Sign Dance Collective, a London-based company returning for its third visit, brings precise, political work. A real life story ripped from the news about a person framed by the government and trying to fit into society is the centerpiece of a dance Hunter says depicts “the truth about what’s happening in the world, not fantasy.”
It may get no more “real life” than the Deaf Dance Academy arriving from Turkey. “There’s a lot going on there,” Hunter says, a veiled reference to the recent coup attempt and other unrest. “We got the visas a few days ago, so they’re still coming. It’s their first time. They do belly dancing, ballet, drumming, (combined).”
Technology allows Hunter to conduct phone interviews with ease. An interpreter takes the spoken words and a video using ASL is made in close-to real time. Previously, the system was slow and people often hung up on him, thinking the call had been dropped. At a coffee shop recently, he was thrilled to encounter a barista who knew a little bit of ASL. Even so, Hunter still meets people who believe deaf people can’t have children or drive cars—let alone dance.

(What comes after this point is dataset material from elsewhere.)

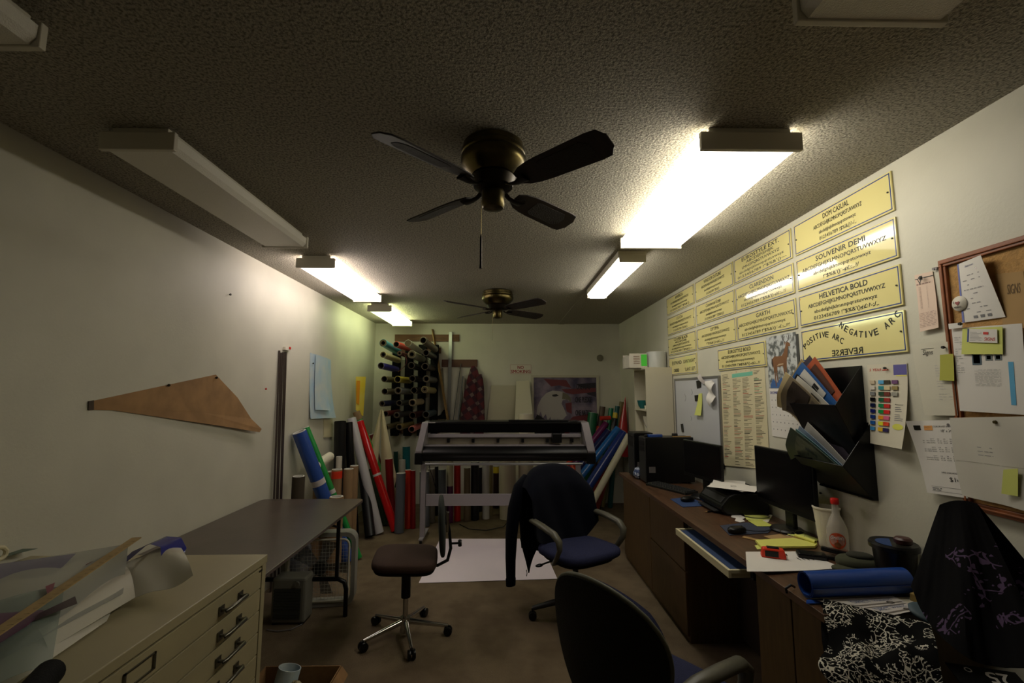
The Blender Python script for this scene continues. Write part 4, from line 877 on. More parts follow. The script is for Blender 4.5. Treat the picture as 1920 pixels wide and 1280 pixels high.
# black phone/stapler
t = thing('stapler', 'long black stapler lying behind the legal pad', 'stapler', (1.565, 2.15, z), math.radians(-35))
LB().box((0, 0, .008), (.20, .035, .014), M['black']).build('base', t, bevel=.004); LB().box((-.0, 0, .034), (.19, .03, .018), M['black'], Euler((0, .10, 0))).build('arm', t, bevel=.006)
LB().box((.075, 0, .024), (.03, .03, .026), M['darkgrey']).build('hinge', t, bevel=.004)
o = MB().box((1.44, 2.20, z+.012), (.12, .07, .024), M['black'], Euler((0, 0, -.4))).build('small_case', bevel=.008); settag(o, 'low black case between stapler and folded cap', 'case')
# folded olive cap
t = thing('cap', 'folded olive grey cap beside the black bucket', 'cap', (1.535, 2.04, z))
MB().ellip((1.545, 2.05, z+.03), (.085, .06, .030), M['olive'], .7, .9, Euler((0, 0, -.4)), 24, 10).build('crown', t, smooth=60)
MB().ellip((1.49, 2.025, z+.012), (.07, .04, .012), M['olive'], .7, .9, Euler((0, 0, -.4)), 24, 8).build('brim', t, smooth=60)
MB().ellip((1.55, 2.045, z+.062), (.05, .035, .012), mat('olive_dark', (46, 46, 34), .9), .7, .9, Euler((0, 0, -.4)), 20, 8).build('flap', t, smooth=60)
# black bucket
cx, cy = 1.60, 1.92
t = thing('bucket', 'round black lidded bucket on the desk against the wall', 'bucket', (cx, cy, z))
MB().lathe((cx, cy, z), [(.062, 0), (.074, .135), (.076, .14)], M['black'], 34).build('pail', t, smooth=40)
MB().lathe((cx, cy, z), [(.084, .135), (.085, .15), (.080, .158), (.070, .154), (.001, .154)], M['black'], 34).build('lid', t, smooth=30)
MB().prism([(.06*math.cos(a), .06*math.sin(a)) for a in [PI*.35+PI*.9*k/10 for k in range(11)]], Frame((cx, cy, z+.1545), (1, 0, 0), (0, 1, 0)), .001, M['padblue']).build('blue_patch', t)
o = MB().lathe((cx+.015, cy-.03, z+.1585), [(.024, 0), (.030, .006), (.031, .02), (.024, .027), (.012, .028)], mat('dark_red_knob', (64, 30, 24), .4), 22).build('round_knob', smooth=40); settag(o, 'small dark reddish round knob on the black bucket lid', 'tin')  # dark red knob-like item on the lid, exact kind unknown
# blue vinyl roll on the desk corner
t = thing('vinyl_roll', 'glossy blue vinyl roll lying across the near desk end', 'vinyl roll', (1.35, 1.82, z))
b = MB(); ro = .047
def rollfn(u, v):
    a = 2*PI*(v*2.3); r = ro - .010*(v)
    return Vector((1.135 + u*.41, 1.785 + u*.03 + r*math.cos(a+PI), z + .051 + r*math.sin(a+PI)))
b.grid(rollfn, 6, 60, M['bluevinyl']); b.build('rolled_sheet', t, solid=.0012, smooth=60)
quad((1.125, 1.765, z+.002), (1.22, 1.77, z+.002), (1.20, 1.742, z+.0), (1.10, 1.73, z+.004), lambda u, v: Vector((0, 0, .0018+.004*math.sin(PI*v))), m=M['bluevinyl']).build('loose_flap', t, solid=.001, smooth=60)
# truck print
t = thing('photo_print', 'printed sheet with pictures of white lettered vans', 'print', (1.40, 1.84, z))
cc = [Vector((1.30, 1.885, z+.006)), Vector((1.625, 1.86, z+.006)), Vector((1.55, 1.735, z+.006)), Vector((1.265, 1.700, z+.010))]
cc = [Vector((1.15, 1.745, z+.010)), Vector((1.46, 1.775, z+.010)), Vector((1.46, 1.665, z+.012)), Vector((1.27, 1.60, z+.016))]
quad(*cc, m=mat('print_white', (212, 206, 200), .4)).build('sheet', t, solid=.0008)
A_ = lambda u, v, h=0: (cc[3]*(1-u)+cc[2]*u)*(1-v)+(cc[0]*(1-u)+cc[1]*u)*v + Vector((0, 0, .0012+h))
b = MB(); VB, VG = mat('van_blue', (70, 90, 140), .5), mat('van_grey', (120, 112, 104), .5)
for k in range(2):
    vo = .08+.46*k
    marks(b, A_, .04, vo, .96, vo+.06, VG, 2); marks(b, A_, .04, vo+.34, .96, vo+.37, VG, 2)
    for uu in (.16, .78):
        b.add([A_(uu+.055*math.cos(q*PI/8), vo+.05+.08*math.sin(q*PI/8), .0004) for q in range(16)], [tuple(range(16))], mat('van_tyre', (60, 56, 52), .5))
        b.add([A_(uu+.03*math.cos(q*PI/8), vo+.05+.045*math.sin(q*PI/8), .0006) for q in range(16)], [tuple(range(16))], VG)
    wtext(b, lambda u, v: A_(u, v, .0004), 'DIRECT', .30, vo+.16, .26, .12, VB, .02); wtext(b, lambda u, v: A_(u, v, .0004), 'WIRING', .60, vo+.18, .28, .08, VB)
    marks(b, A_, .30, vo+.30, .9, vo+.315, VB, 2)
b.build('printing', t)
o = MB().box((1.545, 1.735, z+.0165), (.07, .06, .03), mat('tan_foam', (150, 126, 70), .8), Euler((0, 0, .3))).build('sanding_block', bevel=.004); settag(o, 'tan block on the desk near the purple-black cloth', 'block')
o = quad((1.47, 1.78, z+.004), (1.53, 1.78, z+.004), (1.54, 1.70, z+.004), (1.48, 1.69, z+.004), m=M['paper2'], nu=2, nv=2).build('paper_slip', solid=.0006); settag(o, 'small cream slip behind the van print', 'paper')
# keyboard-ish adapter cable under the near edge
o = MB().tube([Vector((1.108, 1.86, z-.01)), Vector((1.10, 1.85, z+.01)), Vector((1.12, 1.85, z+.022)), Vector((1.14, 1.86, z+.010))], .005, M['black'], n=8).build('short_cable'); settag(o, 'short bent black cable at the desk edge beside the blue roll', 'rod')
# ================================================================ left: flat-file cabinet, table, things on and under them
CX0, CX1, CY0, CY1, CZ = -1.86, -0.94, 0.66, 1.905, 0.92
t = thing('flat_file_cabinet', 'putty steel flat-file cabinet of shallow drawers at the lower left', 'cabinet', ((CX0+CX1)/2, (CY0+CY1)/2, 0))
MB().bx(CX0, CX1-.022, CY0, CY1, 0, CZ-.0305, M['cabinet']).build('carcass', t)
MB().bx(CX0-.004, CX1+.002, CY0-.004, CY1+.004, CZ-.03, CZ, M['cabinet']).build('top', t, bevel=.003)
MB().bx(CX1-.022, CX1, CY1-.028, CY1, 0, CZ-.0305, M['cabinet']).build('frame_post', t, bevel=.002)
MB().bx(CX1-.022, CX1, CY0, CY0+.028, 0, CZ-.0305, M['cabinet']).build('frame_post', t, bevel=.002)
zt = CZ-.036
def handle(y, zc, par):
    h = MB()
    for yy in (y-.055, y+.055):
        h.box((CX1+.0025, yy, zc), (.003, .026, .030), M['pewter']); h.cyl((CX1+.003, yy, zc), (CX1+.024, yy, zc+.002), .005, M['pewter'], n=10)
    h.tube([(CX1+.020, y-.062, zc), (CX1+.028, y-.05, zc+.003), (CX1+.028, y+.05, zc+.003), (CX1+.020, y+.062, zc)], [.006, .0065, .0065, .006], M['pewter'], 10)
    h.build('handle', par, smooth=40)
for k in range(9):
    za = zt - k*.0795
    d = MB().bx(CX1-.020, CX1-.001, CY0+.032, CY1-.032, za-.0765, za-.001, M['cabinet']).build('drawer', t, bevel=.002)
    handle(1.675, za-.045, d); handle(0.88, za-.045, d)
    b = MB(); y = 1.278; w_, h_ = .052, .022; zc = za-.040
    for a in ((y-w_, y+w_, zc+h_-.004, zc+h_), (y-w_, y+w_, zc-h_, zc-h_+.004), (y-w_, y-w_+.006, zc-h_, zc+h_), (y+w_-.006, y+w_, zc-h_, zc+h_)): b.bx(CX1, CX1+.004, a[0], a[1], a[2], a[3], M['pewter'])
    b.build('label_holder', d)
MB().bx(CX1, CX1+.0015, CY1-.05, CY1-.03, CZ-.05, CZ-.043, M['ink']).build('maker_plate', t)
# sheets of film on top
zc = CZ + .001
def sheet(name, px, m, label, cat, zf, nu=16, nv=16, th=.0008):
    c = []
    for (x, y, zz) in px: c.append(onZ(x, y, CZ+zz))
    o = quad(*c, lambda u, v: Vector((0, 0, zf(u, v))), nu, nv, m).build(name, solid=th, smooth=70)
    settag(o, label, cat, 'sheets of film and vinyl piled on the flat-file cabinet'); return o
LAY = [0]
def lay(): LAY[0] += .0025; return LAY[0]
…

An insider in the dance world might know that visual cues and memorized rhythms are as much a part of unison or structured dances as is the ability to hear music. An improvisational performer might think that listening to the bodies’ tempo and rhythms is a more honest, soulful source for generating movement. But what Hunter says is important to him and to others in the Deaf community is that the “outlier,” the person who knows little about the Deaf experience, is curious. “Approach a deaf person face-to-face, don’t talk too slow or too fast,” he advises. And recognize that deaf people have a history, culture, ASL and dance, a beautiful, connective language in motion.